SUPPLIED RECORDS:

═══

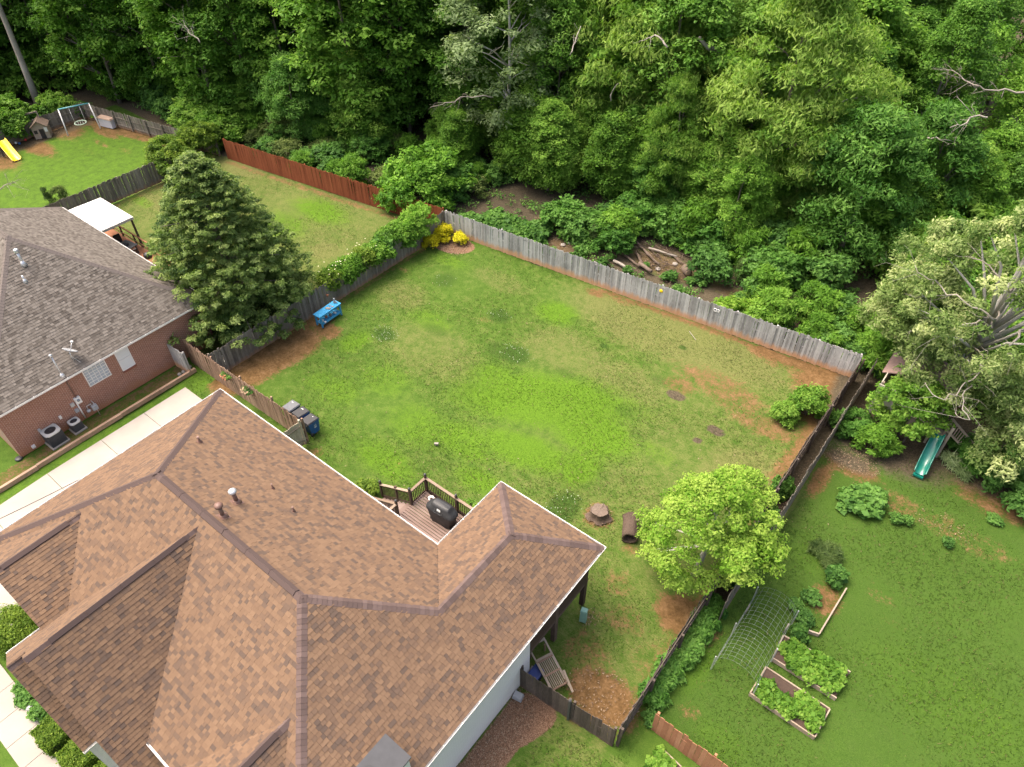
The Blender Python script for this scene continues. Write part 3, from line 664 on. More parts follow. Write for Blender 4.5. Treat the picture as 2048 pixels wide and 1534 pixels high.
G1 = gable(-24.03, 6.19, -.75, SL, ZE)
G2 = gable(-18.70, 7.49, -1.52, .94, ZE)
kk_ = 1/math.hypot(1, .94); Rf.plane([(-13.45, YF-.06, 2.555), (-13.45, -1.52, 2.555), (-15.306, -1.52, ZE), (-15.306, YF-.06, ZE)], (0, 1, 0), (-kk_, 0, .94*kk_))   # the right slope runs on lower over the entry
G2b = gable(-19.40, 6.83, -2.02, .94, ZE, y0=-1.40)
G3 = gable(-11.25, 6.19, -2.6, .75, ZE)
roof = Rf.deck.build('roof', M['felt'], house)
Rf.finish(roof, 300)
hk = lambda x, y, z: Vector((x, y, z)).normalized()
DB, DL, DRt, DF = (0, k, -SL*k), (-k, 0, -SL*k), (k, 0, -SL*k), (0, -k, -SL*k)     # down-slope directions
def hip(p_low, p_top, wa, wb, **kw):
    d = (Vector(p_top)-Vector(p_low)).normalized()
    f = lambda w: (Vector(w)-d*Vector(w).dot(d)).normalized()
    caps(roof, p_low, p_top, f(wa), f(wb), M['cap'], **kw)
hip((XL, YB, ZE), (XA, YR, ZR), DL, DB, single=False)
hip((XL, YF, ZE), (XA, YR, ZR), DF, DL, single=False)
hip((PXm, YB-PW, ZE+SL*PW), (XB, YR, ZR), DRt, DB)
hip((XR, YF, ZE), (XB, YR, ZR), DF, DRt)
hip((XR, PY1, ZE), (PXm, PY1-PW, ZE+SL*PW), DB, DRt)
hip((PX0, PY1, ZE), (PXm, PY1-PW, ZE+SL*PW), DL, DB)
hip((PXm, PY1-PW, ZE+SL*PW), (PXm, YB-PW, ZE+SL*PW), DL, DRt)
def vent_strip(p0, p1, wa, wb, wid=.17, lift=.055):
    """continuous ridge vent: a folded strip standing proud of the shingles"""
    p0 = Vector(p0); p1 = Vector(p1); wa = Vector(wa).normalized()*wid; wb = Vector(wb).normalized()*wid; up = Vector((0, 0, lift))
    n = max(2, int((p1-p0).length/1.2)); mb = MB()
    for i in range(n):
        a = p0.lerp(p1, i/n+.001); b = p0.lerp(p1, (i+1)/n-.001); h = up*(1+random.uniform(-.12, .12))
        mb.add([a+wa+h, b+wa+h, b+h*1.25, a+h*1.25, b+wb+h, a+wb+h, a+wa-up*.4, b+wa-up*.4, b+wb-up*.4, a+wb-up*.4], ((0, 1, 2, 3), (3, 2, 4, 5), (0, 6, 7, 1), (4, 8, 9, 5), (0, 3, 5, 9, 6), (1, 7, 8, 4, 2)))
    return mb.build('ridge_vent', M['cap'], roof)
vent_strip((XA+.35, YR, ZR), (XB-.3, YR, ZR), DF, DB)
caps(roof, (XA, YR, ZR), (XA+.4, YR, ZR), DF, DB, M['cap']); caps(roof, (XB-.35, YR, ZR), (XB, YR, ZR), DF, DB, M['cap'])
for (xr, zr, y1, y0, sl) in ((-24.03, 6.19, -.72, G1[0], SL), (-18.70, 7.49, -1.0, G2[0], .94), (-11.25, 6.19, -2.5, G3[0], .75)):
    q = 1/math.hypot(1, sl); wa, wb = (-q, 0, -sl*q), (q, 0, -sl*q)
    vent_strip((xr, y1+.3, zr), (xr, y0-.55, zr), wa, wb)
    caps(roof, (xr, y0-.6, zr), (xr, y0+.05, zr), wa, wb, M['cap']); caps(roof, (xr, y1-.5 if zr > 7 else y1, zr), (xr, y1+.35, zr), wa, wb, M['cap'])
q = 1/math.hypot(1, .94); caps(roof, (-19.40, -2.0, 6.83), (-19.40, -1.5, 6.83), (-q, 0, -.94*q), (q, 0, -.94*q), M['cap'], L=.17)
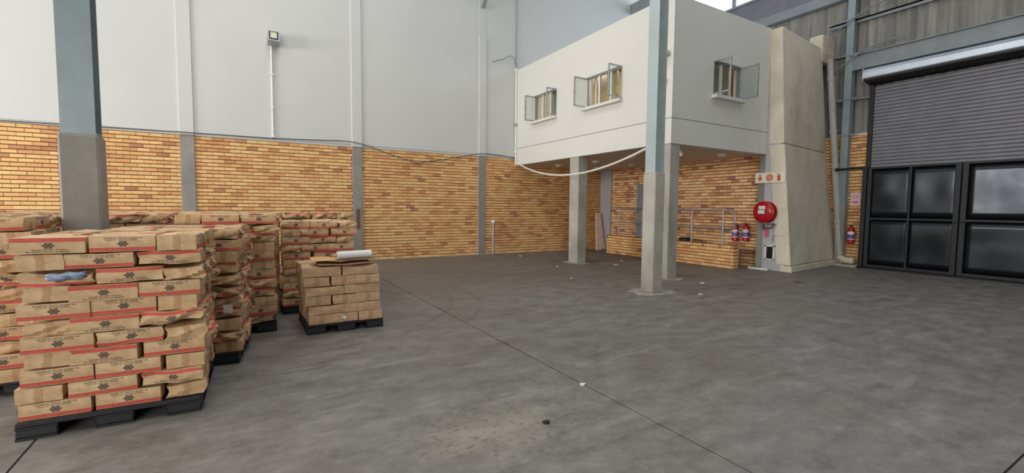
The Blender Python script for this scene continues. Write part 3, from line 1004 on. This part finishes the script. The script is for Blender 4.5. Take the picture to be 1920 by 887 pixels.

═══

TO BE DONE: Leave out the pictures and return every record word for word.

RIGHT ANSWER:
The Blender Python script for this scene continues. Write part 3, from line 664 on. More parts follow. Write for Blender 4.5. Treat the picture as 2048 pixels wide and 1534 pixels high.
G1 = gable(-24.03, 6.19, -.75, SL, ZE)
G2 = gable(-18.70, 7.49, -1.52, .94, ZE)
kk_ = 1/math.hypot(1, .94); Rf.plane([(-13.45, YF-.06, 2.555), (-13.45, -1.52, 2.555), (-15.306, -1.52, ZE), (-15.306, YF-.06, ZE)], (0, 1, 0), (-kk_, 0, .94*kk_))   # the right slope runs on lower over the entry
G2b = gable(-19.40, 6.83, -2.02, .94, ZE, y0=-1.40)
G3 = gable(-11.25, 6.19, -2.6, .75, ZE)
roof = Rf.deck.build('roof', M['felt'], house)
Rf.finish(roof, 300)
hk = lambda x, y, z: Vector((x, y, z)).normalized()
DB, DL, DRt, DF = (0, k, -SL*k), (-k, 0, -SL*k), (k, 0, -SL*k), (0, -k, -SL*k)     # down-slope directions
def hip(p_low, p_top, wa, wb, **kw):
    d = (Vector(p_top)-Vector(p_low)).normalized()
    f = lambda w: (Vector(w)-d*Vector(w).dot(d)).normalized()
    caps(roof, p_low, p_top, f(wa), f(wb), M['cap'], **kw)
hip((XL, YB, ZE), (XA, YR, ZR), DL, DB, single=False)
hip((XL, YF, ZE), (XA, YR, ZR), DF, DL, single=False)
hip((PXm, YB-PW, ZE+SL*PW), (XB, YR, ZR), DRt, DB)
hip((XR, YF, ZE), (XB, YR, ZR), DF, DRt)
hip((XR, PY1, ZE), (PXm, PY1-PW, ZE+SL*PW), DB, DRt)
hip((PX0, PY1, ZE), (PXm, PY1-PW, ZE+SL*PW), DL, DB)
hip((PXm, PY1-PW, ZE+SL*PW), (PXm, YB-PW, ZE+SL*PW), DL, DRt)
def vent_strip(p0, p1, wa, wb, wid=.17, lift=.055):
    """continuous ridge vent: a folded strip standing proud of the shingles"""
    p0 = Vector(p0); p1 = Vector(p1); wa = Vector(wa).normalized()*wid; wb = Vector(wb).normalized()*wid; up = Vector((0, 0, lift))
    n = max(2, int((p1-p0).length/1.2)); mb = MB()
    for i in range(n):
        a = p0.lerp(p1, i/n+.001); b = p0.lerp(p1, (i+1)/n-.001); h = up*(1+random.uniform(-.12, .12))
        mb.add([a+wa+h, b+wa+h, b+h*1.25, a+h*1.25, b+wb+h, a+wb+h, a+wa-up*.4, b+wa-up*.4, b+wb-up*.4, a+wb-up*.4], ((0, 1, 2, 3), (3, 2, 4, 5), (0, 6, 7, 1), (4, 8, 9, 5), (0, 3, 5, 9, 6), (1, 7, 8, 4, 2)))
    return mb.build('ridge_vent', M['cap'], roof)
vent_strip((XA+.35, YR, ZR), (XB-.3, YR, ZR), DF, DB)
caps(roof, (XA, YR, ZR), (XA+.4, YR, ZR), DF, DB, M['cap']); caps(roof, (XB-.35, YR, ZR), (XB, YR, ZR), DF, DB, M['cap'])
for (xr, zr, y1, y0, sl) in ((-24.03, 6.19, -.72, G1[0], SL), (-18.70, 7.49, -1.0, G2[0], .94), (-11.25, 6.19, -2.5, G3[0], .75)):
    q = 1/math.hypot(1, sl); wa, wb = (-q, 0, -sl*q), (q, 0, -sl*q)
    vent_strip((xr, y1+.3, zr), (xr, y0-.55, zr), wa, wb)
    caps(roof, (xr, y0-.6, zr), (xr, y0+.05, zr), wa, wb, M['cap']); caps(roof, (xr, y1-.5 if zr > 7 else y1, zr), (xr, y1+.35, zr), wa, wb, M['cap'])
q = 1/math.hypot(1, .94); caps(roof, (-19.40, -2.0, 6.83), (-19.40, -1.5, 6.83), (-q, 0, -.94*q), (q, 0, -.94*q), M['cap'], L=.17)
The Blender Python script for this scene continues. Write part 3, from line 1004 on. This part finishes the script. The script is for Blender 4.5. Take the picture to be 1920 by 887 pixels.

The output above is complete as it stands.